Can Processes Be Agile?

With great interest I read through Agile Culture, Adoption, & Transformation Reading Guide by Michael Sahota. It makes a lot of sense for me. Along with many other interesting statements, Michael states that Kanban is not Agile.

Reading Michael’s posts encouraged me to share my old heretic thought. The Agile manifesto states we have come to value … Individuals and interactions over processes and tools. And here we have processes explained in excruciating details (like how to stand and how to chart), which usually are referred to as Agile. Do we have here a contradiction or I am missing something? I am not discussing their value here at all – I just saying that if I read The Agile manifesto correctly, it looks like agile process is an oxymoron, isn’t it? Sure, it still says there is value in the items on the right, but nevertheless.

I guess that we have multiple dimensions here and looks like they all get messed up. One dimension would be Waterfall – Iterative (or maybe Large Batch – Small Batch following “The Lean Startup” would be even more exact – waterfall may be considered iterative, but with very large iterations).

Another dimension may be Process Oriented – Agile.

It is interesting what would be opposite to lean? Probably not fat (although it is what using the word “lean” hints) – you probably don’t want to have fat in whatever approach you use. Maybe “Build to Grow”? Lean means that you do absolute minimum (accumulating technical debt) – so the opposite would be if you build infrastructure / framework to grow from the beginning. So Build to Grow – Lean would be probably another dimension.
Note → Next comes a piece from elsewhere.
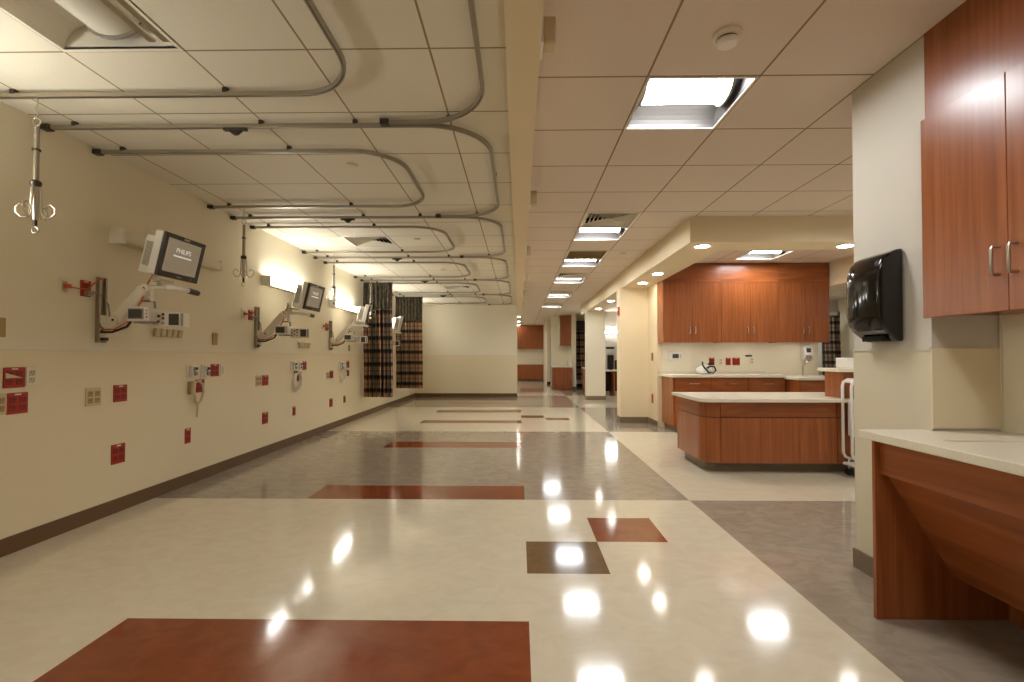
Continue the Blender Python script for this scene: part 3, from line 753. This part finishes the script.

So, I guess, every software development methodology may be described by its position on these (and/or other) dimensions and a set of specific practices (which may be useful in some context). However, except Michael Sahota’s analysis, I haven’t seen much in this direction yet.

I have a small stake here: in 2008 I wrote a paper titled Agile Performance Testing. I shared a few ideas on how to do performance testing in a more agile way there (using the word agile according to my reading of Agile Manifesto). By the way, I never meant that it is a new way of performance testing – rather a collection of several practices that, I believe, good performance engineers use (consciously or unconsciously). The paper didn’t touched at all performance testing in agile software development, so some attendees were disappointed (well, in its latest reincarnation I presented at Agile Testing Days I added slide 47 about it). Should admit that the title was chosen to provoke interest to the topic and it fulfilled this purpose well. Still I was periodically wondered if the name was correct – and still think that it does.

Application of agile principles to testing is another interesting topic.